Abu Dhabi: The UK’s historic vote to leave the European Union is likely to slow down plans by the US Federal Reserve to hike interest rates, analysts said, as Brexit signals plenty of uncertainty in the UK’s economy.

Last week, even before the UK had voted to leave the EU, Janet Yellen, chair of the Federal Reserve, said she expected rates to remain low for some time on the back of headwinds in the US economy.

Brexit, which sent the sterling to 31-year lows and crashed global equity markets, will only add another hurdle to the headwinds the Federal Reserve is facing.

“The Fed rate hike may not happen in 2016, which could be a comforting factor for equities,” said Vijay Harpalani, fund manager at Al Mal Capital in Dubai.

Analysts had expected at least one rate hike this year, and potentially two. According to a Bloomberg survey, investors now see no chances of a hike in July, September, or November, and just a 10 per cent chance of a hike in December.

Michael Feroli, chief US economist at JPMorgan Chase & Co, said on Friday he expects no move in interest rates until December. On June 15, he reduced his forecast for the number of rate hikes in 2016 to one from two, saying that would most likely come in September.

Next hike

Meanwhile, Millan Mulraine, deputy head of US research and strategy at TD Securities in New York, now believes the Fed will wait until mid-2017 for its next hike. Mulraine previously expected a move in September and two next year.

But after the Brexit, some analysts even went as far as saying the Fed could lower interest rates, possibly into negative territory. While this is certainly not the direction Yellen hopes to move towards, when asked about it, she didn’t rule it out.

“I believe we do have the legal basis to pursue negative rates but I want to emphasise it is not something that we are considering. This is not a matter that we are actively looking at, considering when we’ve looked at that in the past, we have identified significant shortcomings of that type of approach,” Yellen said in a speech last week.

However, she also signalled she is wary of the repercussions of the Brexit and what it means for global economy.
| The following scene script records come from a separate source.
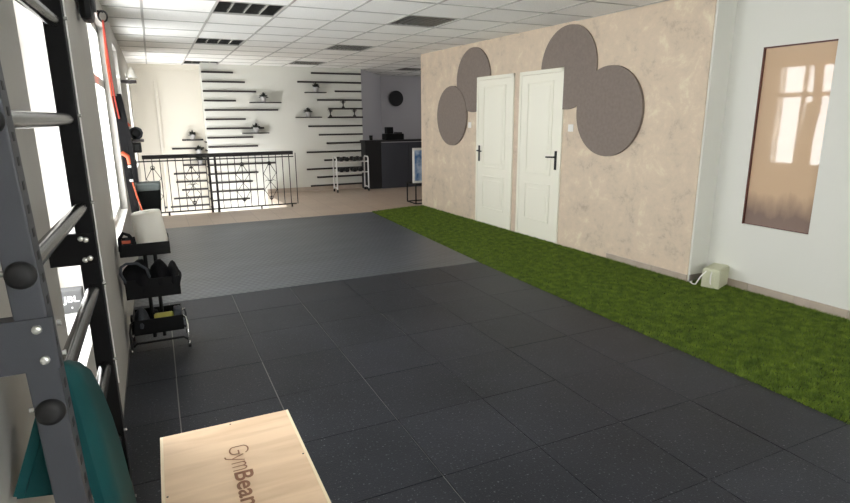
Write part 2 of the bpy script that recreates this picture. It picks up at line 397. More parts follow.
# index helper: XG[i]..XG[i+1] is the cell; i=2 -> .63..1.24 ; y index 13 -> 5.53
LIGHTS = [(i+1, j, k) for (i, j, k) in LIGHTS]
skip = {(i, j) for (i, j, k) in LIGHTS}
c = MB()
for i in range(len(XG)-1):
    for j in range(len(YG)-1):
        if (i, j) in skip: continue
        c.box(XG[i], XG[i+1], YG[j], YG[j+1], ZC, ZC+.02)
struct(c.build('ceiling', M['ceil']))
g = MB()
for x in XG: g.box(x-.011, x+.011, YG[0], YG[-1], ZC-.006, ZC+.01)
for y in YG: g.box(XG[0], XG[-1], y-.010, y+.010, ZC-.005, ZC+.01)
struct(g.build('trim_3', M['tbar']))
struct(MB().box(-.7, 8, -2.9, 14.2, ZC+.26, ZC+.3).build('ceiling_slab', M['white']))

# ================================================================== DOORS
def door(n, u0, u1, hinge, label):
    fr = MB(); t = .045
    fr.box(u0, u0+t, -.022, .0, 0, 2.03, .004).box(u1-t, u1, -.022, .0, 0, 2.03, .004).box(u0, u1, -.022, .0, 2.03-t, 2.03, .004)
    o = struct(onwall(fr.build('door_%d' % n, M['door'])), label)
    a, b = u0+t+.003, u1-t-.003
    p = MB().box(a, b, -.016, .0, .005, 2.03-t-.003)
    def mould(x0, x1, z0, z1):
        w_ = .022
        for (q0, q1, w0, w1) in ((x0, x1, z0, z0+w_), (x0, x1, z1-w_, z1), (x0, x0+w_, z0, z1), (x1-w_, x1, z0, z1)):
            p.box(q0, q1, -.026, -.012, w0, w1, .006)
        p.box(x0+.06, x1-.06, -.021, -.012, z0+.06, z1-.06, .006)
    mould(a+.12, b-.12, .80, 1.90); mould(a+.12, b-.12, .22, .69)
    p.build('door_panel', M['door'], o)
    hx = a+.035 if hinge == 'r' else b-.035; sg = 1 if hinge == 'r' else -1
    h = MB().box(hx-.018, hx+.018, -.024, -.014, .88, 1.10, .003)
    h.tube([(hx, -.02, 1.03), (hx, -.06, 1.03), (hx+sg*.015, -.068, 1.03), (hx+sg*.12, -.066, 1.025)], .009)
    h.build('handle', M['blackm'], o)
door(1, 1.75, 2.615, 'r', 'cream panelled door, the farther of the two')
door(2, 2.735, 3.555, 'l', 'cream panelled door, the nearer of the two')
for (uu, ux, txt) in ((1.55, 1.38, 'small white light switch on mottled wall left of the doors'), (3.69, 1.366, 'small white light switch on mottled wall right of the doors')):
    o = thing('light_switch', txt, 'switch', group='light switches beside the doors'); onwall(o)
    MB().box(uu-.04, uu+.04, -.010, -.0005, ux-.04, ux+.04, .003).build('plate', M['frame'], o)
    MB().box(uu-.02, uu+.02, -.014, -.0095, ux-.028, ux+.028, .002).build('rocker', M['frame'], o)
# ---- taupe felt discs
def disc_poly(cu, cz, r, clip=None, n=96):
    pts = [(cu+r*math.cos(2*PI*k/n), cz+r*math.sin(2*PI*k/n)) for k in range(n)]
    if not clip: return pts
    for (ax, sgn, val, ax2, sgn2, val2) in [clip]:
        # remove the corner region sgn*(u-val)>0 and z<val2
        inside = lambda p: not (sgn*(p[0]-val) > 0 and p[1] < val2)
        out = []; started = False
        for i, p in enumerate(pts):
            q = pts[(i+1) % n]
            if inside(p): out.append(p)
            if inside(p) != inside(q):
                # crossing: on vertical edge u=val or horizontal z=val2
                if abs(p[1]-val2) < .04 and sgn*(p[0]-val) > 0:
                    x = p[0]+(q[0]-p[0])*(val2-p[1])/(q[1]-p[1]); e = (x, val2)
                else:
                    z = p[1]+(q[1]-p[1])*(val-p[0])/(q[0]-p[0]); e = (val, z)
                c_ = (val, val2)
                if inside(p): out += [e, c_]
                else: out += [e]
        return out
def felt(cA, cB, clip, label, first):
    t_ = .03
    d = MB().prism(disc_poly(*cA), -t_, -.0005, 'Y')
    o = tag(onwall(d.build('felt_panel', M['taupe'])), label, 'wall panel', 'taupe round felt panels around the doors')
    d = MB().prism(disc_poly(*cB, clip), -t_+.008, -.0005, 'Y')
    p = d.build('disc', M['taupe'], o)
    return o
felt((1.05, 1.51, .44), (1.64, 2.0, .44), ('u', 1, 1.755, 'z', -1, 2.035), 'pair of overlapping taupe felt discs left of the cream doors', True)
felt((4.25, 1.54, .455), (3.60, 2.02, .45), ('u', -1, 3.553, 'z', -1, 2.035), 'pair of overlapping taupe felt discs right of the cream doors', False)

# ================================================================== FLOOR COVERINGS
tx, ty = .5, .512
tm = MB().box(-tx/2+.0026, tx/2-.0026, -ty/2+.0014, ty/2-.0014, -.006, 0, .0014)
tn = MB().box(-.13, .13, -ty/2+.0014, ty/2-.0014, -.006, 0, .0014)
proto = None
for row in range(10):
    for colm in range(7):
        cx = 2.97-tx*(colm+.5); cy = 4.955-ty*(row+.5)
        if proto is None:
            proto = tm.build('rubber_tile', M['tile']); o = proto
        else:
            o = proto.copy(); COL.objects.link(o)
        if colm == 6:
            if row == 0: tnm = tn.build('rubber_tile', M['tile']); md = tnm.data; bpy.data.objects.remove(tnm)
            o.data = md; cx = -.163
        o.location = (cx+random.uniform(-.0012, .0012), cy+random.uniform(-.001, .001), random.uniform(-.0004, .0008))
        rd = ORD[row]; cl = ORD[colm]
        lab = 'black rubber floor tile, %s from the turf in the %s row before the ribbed mat' % (cl, rd)
        if colm == 0: lab = 'black rubber floor tile touching the turf in the %s row before the ribbed mat' % rd
        if colm == 6: lab = 'narrow black rubber tile along the left wall, %s row before the ribbed mat' % rd
        tag(o, lab, 'floor tile', 'black rubber floor tiles')
# ribbed mat
tag(MB().prism([(-.292, 4.96), (2.975, 4.96), (3.075, 8.55), (-.292, 8.55)], -.006, .001).build('ribbed_mat', M['ribbed']), 'large dark grey ribbed rubber mat between smooth tiles and beige floor', 'mat')
# artificial turf
TP = [(2.971, -.6), (4.60, -.6), (4.54, 3.45), (4.322, 3.45), (4.11, 8.80), (3.09, 8.56), (2.976, 4.95)]
tb = tag(MB().prism(TP, -.006, -.004).build('turf_strip', M['turfbase']), 'strip of green artificial grass along the doors and white wall', 'artificial turf')
NB = 210000
rng = np.random.default_rng(3)
P = np.array(TP)
def inside(x, y):
    r_ = np.zeros(len(x), bool); n = len(P)
    for i in range(n):
        x1, y1 = P[i]; x2, y2 = P[(i+1) % n]
        cnd = ((y1 > y) != (y2 > y)) & (x < (x2-x1)*(y-y1)/(y2-y1+1e-12)+x1); r_ ^= cnd
    return r_
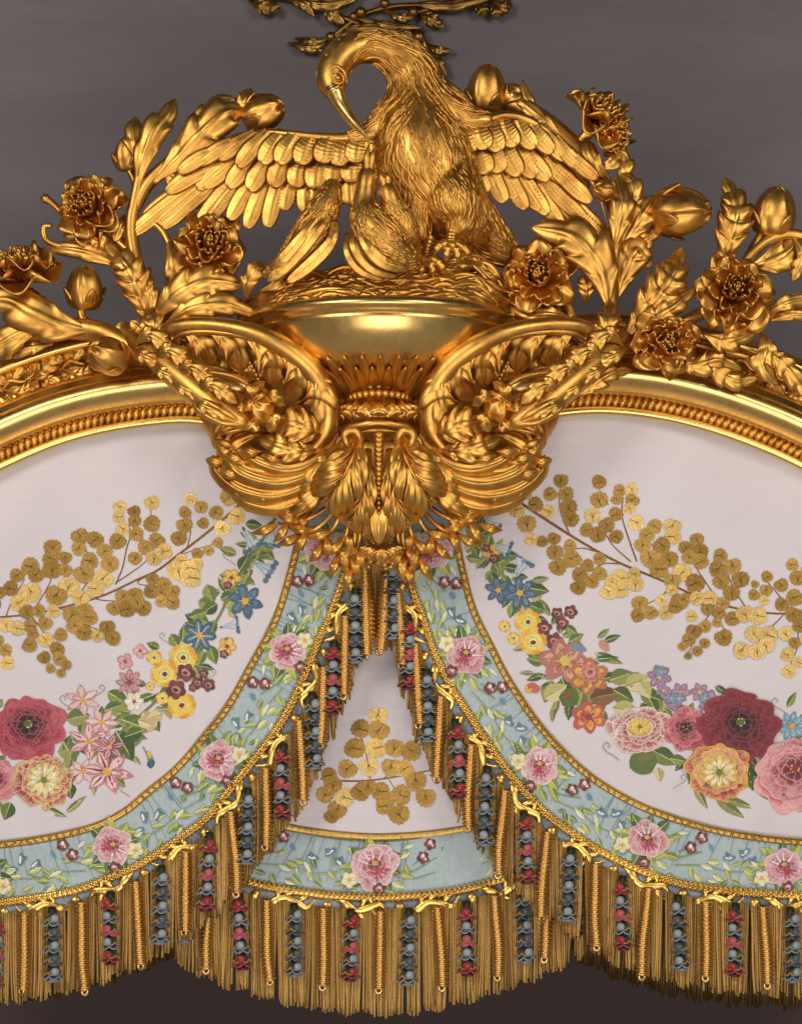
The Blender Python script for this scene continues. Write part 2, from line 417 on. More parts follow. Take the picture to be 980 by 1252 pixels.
# ================================================================ nest
nest = MB(); q = random.Random(11)
ncx = AX + 2
def nestp(x, y, lift=0):
    e = 1 - ((x - ncx) / 172.0) ** 2
    d = 15 + 128 * math.sqrt(max(e, 0.0)) * (1 - .0045 * max(0, 378 - y)) + lift
    return (x, y, d)
tops = spl(np.array([(288, 378), (310, 362), (340, 342), (380, 335), (420, 333), (470, 330), (530, 325), (575, 312), (600, 328), (628, 352)]), 60)
def ytop(x): return float(np.interp(x, tops[:, 0], tops[:, 1]))
def ybot(x): return 368 + 26 * ((x - ncx) / 172.0) ** 2
mb = nest
G = np.array([[V(*nestp(x, ytop(x) * (1 - t) + (ybot(x) + 6) * t, -9)) for t in np.linspace(0, 1, 8)] for x in np.linspace(300, 624, 50)])
shell(mb, G, 25, np.broadcast_to(VIEW, G.shape))
for i in range(330):
    x = q.uniform(292, 618); t = q.random() ** .8
    L_ = q.uniform(45, 115); s = 1 if q.random() < .5 else -1
    amp = q.uniform(2, 8); ph = q.uniform(0, 6); pts = []
    drift = q.uniform(-9, 9)
    for j in range(6):
        xx = min(max(x + s * L_ * j / 5, 294), 626)
        yy = ytop(xx) * (1 - t) + ybot(xx) * t + amp * math.sin(ph + j * 1.35) + drift * j / 5
        pts.append(nestp(xx, min(yy, ybot(xx) + 3), q.uniform(-2, 4) + 3 * math.sin(j * .63)))
    r = q.uniform(1.6, 3.6)
    tube(mb, pts, [.4, r * .8, r, r, r * .7, .3], n=18, seg=7, wide=1.25)
nest = mb.build('nest', M['gold'])
tag(nest, 'carved gilt nest of flowing wavy strands filling the top of the bowl', 'nest')
# ================================================================ pelican
def sinnoise(seed, k=6, f=1.0):
    q = random.Random(seed); T = [(q.uniform(.5, 2.2) * f, q.uniform(.5, 2.2) * f * 3, q.uniform(0, 6), q.uniform(.4, 1)) for _ in range(k)]
    def fn(s, a):
        v = 0
        for fs, fa, p, w in T: v = v + w * np.sin(fs * s * 12 + round(fa) * a + p)
        return v / k
    return fn
def plume(amp, K, seed, s0=0., s1=1.):
    n1 = sinnoise(seed); n2 = sinnoise(seed + 1, 6, 2.2)
    def fn(s, a, R):
        w = np.clip((s - s0) / .08, 0, 1) * np.clip((s1 - s) / .12, 0, 1)
        x = K * a + 5.5 * n1(s, a) + 3 * n2(s, a)
        g = np.abs(np.sin(x)) ** .7 - .6
        g2 = np.abs(np.sin(x * .5 + 9 * s + 3 * n2(s, a))) - .5
        return w * (amp * g + amp * .7 * g2)
    return fn
def strands(mb, C_, P_, n, seed, s0, s1, Ln, r, face=.15, lift=1.2):
    """loose tufts of feather lying along a body from head to tail"""
    q = random.Random(seed); nu, nv = P_.shape[:2]
    ds = np.linalg.norm(np.diff(C_, axis=0), axis=1).mean()
    for _ in range(n):
        i = int(q.uniform(s0, s1) * (nu - 1)); j = q.randrange(nv)
        nrm = unit(P_[i, j] - C_[i])
        if nrm[1] > face: continue
        L_ = q.uniform(.6, 1.25) * Ln; m = max(3, int(L_ / ds)); bend = q.uniform(-.25, .25) * nv / 14
        pts = []
        for t in (0, .33, .66, 1.0):
            ii = i - int(m * t)
            if ii < 1: break
            jj = int(j + bend * math.sin(t * 3)) % nv
            nn = unit(P_[ii, jj] - C_[ii])
            pts.append(P_[ii, jj] + nn * (lift * (.3 + t * .9)))
        if len(pts) < 4: continue
        rr = q.uniform(.7, 1.25) * r
        tube(mb, pts, [.3, rr, rr * .9, .2], raw=True, n=9, seg=6, wide=1.5)
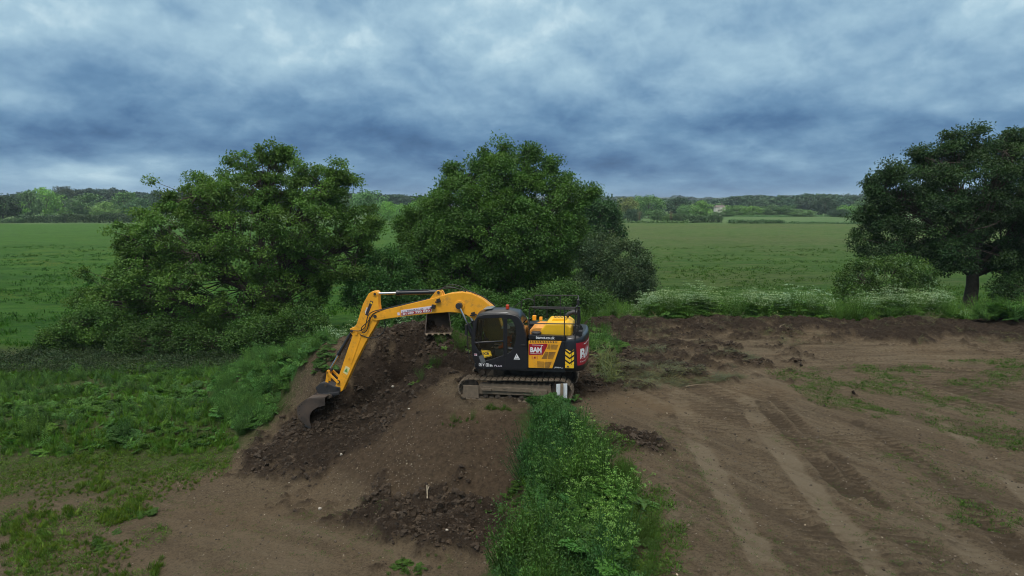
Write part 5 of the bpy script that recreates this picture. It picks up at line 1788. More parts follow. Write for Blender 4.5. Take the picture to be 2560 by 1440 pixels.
# deck between the cab and the tail, hood, tank, air cleaner
MB().box((-.91, 0.1, 1.62), (1.2, 1.5, .95)).box((.55, -.72, 1.62), (1.85, .92, .84)).build('engine_bay', M_blk, EX, .03)
dk_ = MB().prism([(-.32, 2.10), (-.32, 2.36), (-.50, 2.46), (-.78, 2.46), (-.78, 2.10)], -.25, .95).build('deck_cover', plain_mat('orange_yellow_paint', (.70, .30, .05), .45, noise=.1), EX, .03)
hd = MB().prism([(-.66, 2.10), (-.70, 2.40), (-.86, 2.60), (-1.50, 2.62), (-1.66, 2.50), (-1.70, 2.12)], -.55, .98).build('hood', M_hood, EX, .06, seg=3)
MB().prism([(-.98, 2.60), (-1.02, 2.68), (-1.44, 2.69), (-1.47, 2.60)], -.10, .42).build('hood_vent', M_hood, hd, .015)
mb = MB()
for i in range(9): mb.box((-1.045 - i * .047, .16, 2.6935), (.016, .42, .005))
mb.build('hood_grille', M_blk2, hd)
MB().cyl((-.55, .98, 2.12), (-.55, .98, 2.30), .13, 18).cyl((-.55, .98, 2.30), (-.55, .98, 2.345), .17, 18, .12).build('air_cleaner_cap', M_blk2, EX)
ex_ = MB().tube([(-1.40, -.1, 2.50), (-1.42, -.1, 2.66), (-1.50, -.1, 2.77), (-1.64, -.12, 2.82), (-1.80, -.14, 2.80)], .075, 12).build('exhaust', M_blk2, EX, smooth_=True)
MB().box((-.30, -.3, 2.56), (.12, .16, .16)).build('deck_box', M_yel, EX, .01)
MB().box((-.52, -.35, 2.53), (.10, .12, .12)).build('deck_box', M_yel, EX, .01)
# right-hand tank and tool box
MB().box((.45, -.85, 1.95), (1.7, .62, .5)).box((-.1, -.85, 2.2), (.5, .55, .22)).build('fuel_tank', M_blk, EX, .04)

# --- counterweight, rounded in plan
pl = []
for a in np.linspace(0, 1, 15):
    th = R(90) * a
    pl.append((-1.62 - .52 * math.sin(th) ** .8, 1.235 - .60 * (1 - math.cos(th)) ** 1.0))
pl = [(-1.50, 1.235)] + pl
half = np.array(pl)
half = half[half[:, 1] > .0]
full = np.vstack([half, [(-2.17, .3), (-2.18, 0), (-2.17, -.3)], half[::-1] * [1, -1]])
bm = bmesh.new()
levels = [(1.09, .93), (1.15, .995), (1.30, 1.0), (2.06, 1.0), (2.15, .985), (2.22, .94), (2.24, .86)]
rings = []
cx_ = -1.5
for z_, s_ in levels:
    rings.append([bm.verts.new((cx_ + (x_ - cx_) * s_, y_ * s_, z_ + (.04 if z_ > 2 else 0) * min(1, max(0, (-1.55 - x_) * 2)))) for x_, y_ in full])
for a_, b__ in zip(rings[:-1], rings[1:]):
    for i in range(len(full) - 1): bm.faces.new([a_[i], b__[i], b__[i + 1], a_[i + 1]])
    bm.faces.new([a_[-1], b__[-1], b__[0], a_[0]])
bm.faces.new(rings[-1]); bm.faces.new(rings[0][::-1])
bmesh.ops.recalc_face_normals(bm, faces=bm.faces)
me = bpy.data.meshes.new('counterweight'); bm.to_mesh(me); bm.free()
for p_ in me.polygons: p_.use_smooth = len(p_.vertices) == 4
CW = link('counterweight', me, M_blk, EX)
# strip outline for stickers following the counterweight
fs = np.vstack([[0], np.cumsum(np.linalg.norm(np.diff(full, axis=0), axis=1))[:, None]])[:, 0]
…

“I think it would usher in a period of uncertainty and it is very hard to predict, but there could be a period of financial market volatility that would negatively affect financial conditions and the US economic outlook. That’s by no means certain, but it is something that we will be carefully monitoring,” Yellen said.

Dollar liquidity

She, however, did not schedule any special meetings to talk about the outcome of the EU referendum, but a statement on Friday said the Federal Reserve is “prepared to provide dollar liquidity” to address pressure in markets.

The statement echoes similar ones from the Bank of England and the European Central Bank, with the latter saying it is ready to provide additional liquidity for financial markets if needed in euro and foreign currency.

Mark Carney, governor of the Bank of England, said the bank “stands ready to provide more than £250 billion of additional funds,” and is also able to provide “substantial liquidity” in foreign currency.